* [Goal of the exercise]
Give back the entire listing verbatim.

* [Given data]
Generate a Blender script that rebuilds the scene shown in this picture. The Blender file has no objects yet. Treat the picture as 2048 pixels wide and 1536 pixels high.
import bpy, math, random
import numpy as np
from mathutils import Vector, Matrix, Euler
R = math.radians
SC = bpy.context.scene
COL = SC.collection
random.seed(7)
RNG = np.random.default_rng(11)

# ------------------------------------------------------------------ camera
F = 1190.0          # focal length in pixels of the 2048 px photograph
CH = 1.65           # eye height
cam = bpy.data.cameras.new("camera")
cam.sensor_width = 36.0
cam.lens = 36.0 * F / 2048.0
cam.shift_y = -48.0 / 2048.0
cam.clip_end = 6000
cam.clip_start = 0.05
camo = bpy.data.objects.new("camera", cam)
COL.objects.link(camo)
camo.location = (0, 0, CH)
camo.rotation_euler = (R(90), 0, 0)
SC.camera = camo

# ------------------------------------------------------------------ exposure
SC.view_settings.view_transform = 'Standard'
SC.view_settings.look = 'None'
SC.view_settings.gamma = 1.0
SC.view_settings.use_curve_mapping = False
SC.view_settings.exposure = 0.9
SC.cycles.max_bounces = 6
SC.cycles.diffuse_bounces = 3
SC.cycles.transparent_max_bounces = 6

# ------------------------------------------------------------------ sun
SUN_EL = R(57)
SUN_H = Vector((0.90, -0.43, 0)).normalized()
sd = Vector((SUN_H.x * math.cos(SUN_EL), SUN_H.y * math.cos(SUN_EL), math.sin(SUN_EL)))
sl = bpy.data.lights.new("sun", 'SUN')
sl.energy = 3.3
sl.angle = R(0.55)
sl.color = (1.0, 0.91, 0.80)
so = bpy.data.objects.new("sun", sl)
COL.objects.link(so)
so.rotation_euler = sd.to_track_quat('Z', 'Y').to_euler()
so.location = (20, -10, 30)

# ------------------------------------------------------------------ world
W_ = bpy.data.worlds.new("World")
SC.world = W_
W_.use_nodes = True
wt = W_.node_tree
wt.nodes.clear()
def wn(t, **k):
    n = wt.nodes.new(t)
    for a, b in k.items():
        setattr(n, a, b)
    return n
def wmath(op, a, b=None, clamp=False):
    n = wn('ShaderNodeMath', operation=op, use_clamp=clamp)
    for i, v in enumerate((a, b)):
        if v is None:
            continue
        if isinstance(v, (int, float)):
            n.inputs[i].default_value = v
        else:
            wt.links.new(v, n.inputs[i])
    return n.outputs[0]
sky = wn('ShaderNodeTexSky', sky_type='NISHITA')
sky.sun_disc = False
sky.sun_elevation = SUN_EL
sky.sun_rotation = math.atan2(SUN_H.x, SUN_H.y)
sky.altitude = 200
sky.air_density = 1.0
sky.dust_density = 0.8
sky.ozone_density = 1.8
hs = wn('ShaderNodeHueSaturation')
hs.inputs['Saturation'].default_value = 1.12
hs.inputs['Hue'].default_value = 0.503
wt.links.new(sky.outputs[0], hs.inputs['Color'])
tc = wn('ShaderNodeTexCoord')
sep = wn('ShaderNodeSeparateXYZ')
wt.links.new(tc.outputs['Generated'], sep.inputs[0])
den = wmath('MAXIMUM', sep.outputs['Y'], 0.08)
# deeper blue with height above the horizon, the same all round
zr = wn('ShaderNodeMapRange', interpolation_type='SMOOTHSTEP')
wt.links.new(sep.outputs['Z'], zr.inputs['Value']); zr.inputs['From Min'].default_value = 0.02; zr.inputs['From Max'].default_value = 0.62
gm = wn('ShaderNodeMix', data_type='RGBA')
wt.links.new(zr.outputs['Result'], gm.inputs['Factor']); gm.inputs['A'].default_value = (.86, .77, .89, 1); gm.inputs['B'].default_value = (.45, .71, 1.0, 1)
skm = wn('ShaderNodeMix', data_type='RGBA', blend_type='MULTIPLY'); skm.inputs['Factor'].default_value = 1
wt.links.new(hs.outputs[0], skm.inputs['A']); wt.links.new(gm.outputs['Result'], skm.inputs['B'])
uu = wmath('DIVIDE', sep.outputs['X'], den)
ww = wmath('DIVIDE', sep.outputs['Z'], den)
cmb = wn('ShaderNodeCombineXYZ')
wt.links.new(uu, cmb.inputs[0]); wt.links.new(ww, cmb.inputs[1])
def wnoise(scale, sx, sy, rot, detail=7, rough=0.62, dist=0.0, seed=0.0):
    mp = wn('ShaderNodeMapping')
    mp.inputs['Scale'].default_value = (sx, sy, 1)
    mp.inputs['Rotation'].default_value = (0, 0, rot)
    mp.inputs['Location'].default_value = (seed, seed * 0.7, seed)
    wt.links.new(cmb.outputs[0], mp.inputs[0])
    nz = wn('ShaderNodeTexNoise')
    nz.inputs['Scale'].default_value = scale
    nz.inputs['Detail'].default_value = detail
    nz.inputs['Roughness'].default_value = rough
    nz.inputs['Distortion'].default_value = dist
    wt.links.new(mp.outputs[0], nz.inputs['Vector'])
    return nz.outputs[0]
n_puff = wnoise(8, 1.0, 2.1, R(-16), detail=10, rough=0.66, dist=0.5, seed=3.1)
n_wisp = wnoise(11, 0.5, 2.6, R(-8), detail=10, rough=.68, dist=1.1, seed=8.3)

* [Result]
Generate a Blender script that rebuilds the scene shown in this picture. The Blender file has no objects yet. Treat the picture as 2048 pixels wide and 1536 pixels high.
import bpy, math, random
import numpy as np
from mathutils import Vector, Matrix, Euler
R = math.radians
SC = bpy.context.scene
COL = SC.collection
random.seed(7)
RNG = np.random.default_rng(11)

# ------------------------------------------------------------------ camera
F = 1190.0          # focal length in pixels of the 2048 px photograph
CH = 1.65           # eye height
cam = bpy.data.cameras.new("camera")
cam.sensor_width = 36.0
cam.lens = 36.0 * F / 2048.0
cam.shift_y = -48.0 / 2048.0
cam.clip_end = 6000
cam.clip_start = 0.05
camo = bpy.data.objects.new("camera", cam)
COL.objects.link(camo)
camo.location = (0, 0, CH)
camo.rotation_euler = (R(90), 0, 0)
SC.camera = camo

# ------------------------------------------------------------------ exposure
SC.view_settings.view_transform = 'Standard'
SC.view_settings.look = 'None'
SC.view_settings.gamma = 1.0
SC.view_settings.use_curve_mapping = False
SC.view_settings.exposure = 0.9
SC.cycles.max_bounces = 6
SC.cycles.diffuse_bounces = 3
SC.cycles.transparent_max_bounces = 6

# ------------------------------------------------------------------ sun
SUN_EL = R(57)
SUN_H = Vector((0.90, -0.43, 0)).normalized()
sd = Vector((SUN_H.x * math.cos(SUN_EL), SUN_H.y * math.cos(SUN_EL), math.sin(SUN_EL)))
sl = bpy.data.lights.new("sun", 'SUN')
sl.energy = 3.3
sl.angle = R(0.55)
sl.color = (1.0, 0.91, 0.80)
so = bpy.data.objects.new("sun", sl)
COL.objects.link(so)
so.rotation_euler = sd.to_track_quat('Z', 'Y').to_euler()
so.location = (20, -10, 30)

# ------------------------------------------------------------------ world
W_ = bpy.data.worlds.new("World")
SC.world = W_
W_.use_nodes = True
wt = W_.node_tree
wt.nodes.clear()
def wn(t, **k):
    n = wt.nodes.new(t)
    for a, b in k.items():
        setattr(n, a, b)
    return n
def wmath(op, a, b=None, clamp=False):
    n = wn('ShaderNodeMath', operation=op, use_clamp=clamp)
    for i, v in enumerate((a, b)):
        if v is None:
            continue
        if isinstance(v, (int, float)):
            n.inputs[i].default_value = v
        else:
            wt.links.new(v, n.inputs[i])
    return n.outputs[0]
sky = wn('ShaderNodeTexSky', sky_type='NISHITA')
sky.sun_disc = False
sky.sun_elevation = SUN_EL
sky.sun_rotation = math.atan2(SUN_H.x, SUN_H.y)
sky.altitude = 200
sky.air_density = 1.0
sky.dust_density = 0.8
sky.ozone_density = 1.8
hs = wn('ShaderNodeHueSaturation')
hs.inputs['Saturation'].default_value = 1.12
hs.inputs['Hue'].default_value = 0.503
wt.links.new(sky.outputs[0], hs.inputs['Color'])
tc = wn('ShaderNodeTexCoord')
sep = wn('ShaderNodeSeparateXYZ')
wt.links.new(tc.outputs['Generated'], sep.inputs[0])
den = wmath('MAXIMUM', sep.outputs['Y'], 0.08)
# deeper blue with height above the horizon, the same all round
zr = wn('ShaderNodeMapRange', interpolation_type='SMOOTHSTEP')
wt.links.new(sep.outputs['Z'], zr.inputs['Value']); zr.inputs['From Min'].default_value = 0.02; zr.inputs['From Max'].default_value = 0.62
gm = wn('ShaderNodeMix', data_type='RGBA')
wt.links.new(zr.outputs['Result'], gm.inputs['Factor']); gm.inputs['A'].default_value = (.86, .77, .89, 1); gm.inputs['B'].default_value = (.45, .71, 1.0, 1)
skm = wn('ShaderNodeMix', data_type='RGBA', blend_type='MULTIPLY'); skm.inputs['Factor'].default_value = 1
wt.links.new(hs.outputs[0], skm.inputs['A']); wt.links.new(gm.outputs['Result'], skm.inputs['B'])
uu = wmath('DIVIDE', sep.outputs['X'], den)
ww = wmath('DIVIDE', sep.outputs['Z'], den)
cmb = wn('ShaderNodeCombineXYZ')
wt.links.new(uu, cmb.inputs[0]); wt.links.new(ww, cmb.inputs[1])
def wnoise(scale, sx, sy, rot, detail=7, rough=0.62, dist=0.0, seed=0.0):
    mp = wn('ShaderNodeMapping')
    mp.inputs['Scale'].default_value = (sx, sy, 1)
    mp.inputs['Rotation'].default_value = (0, 0, rot)
    mp.inputs['Location'].default_value = (seed, seed * 0.7, seed)
    wt.links.new(cmb.outputs[0], mp.inputs[0])
    nz = wn('ShaderNodeTexNoise')
    nz.inputs['Scale'].default_value = scale
    nz.inputs['Detail'].default_value = detail
    nz.inputs['Roughness'].default_value = rough
    nz.inputs['Distortion'].default_value = dist
    wt.links.new(mp.outputs[0], nz.inputs['Vector'])
    return nz.outputs[0]
n_puff = wnoise(8, 1.0, 2.1, R(-16), detail=10, rough=0.66, dist=0.5, seed=3.1)
n_wisp = wnoise(11, 0.5, 2.6, R(-8), detail=10, rough=.68, dist=1.1, seed=8.3)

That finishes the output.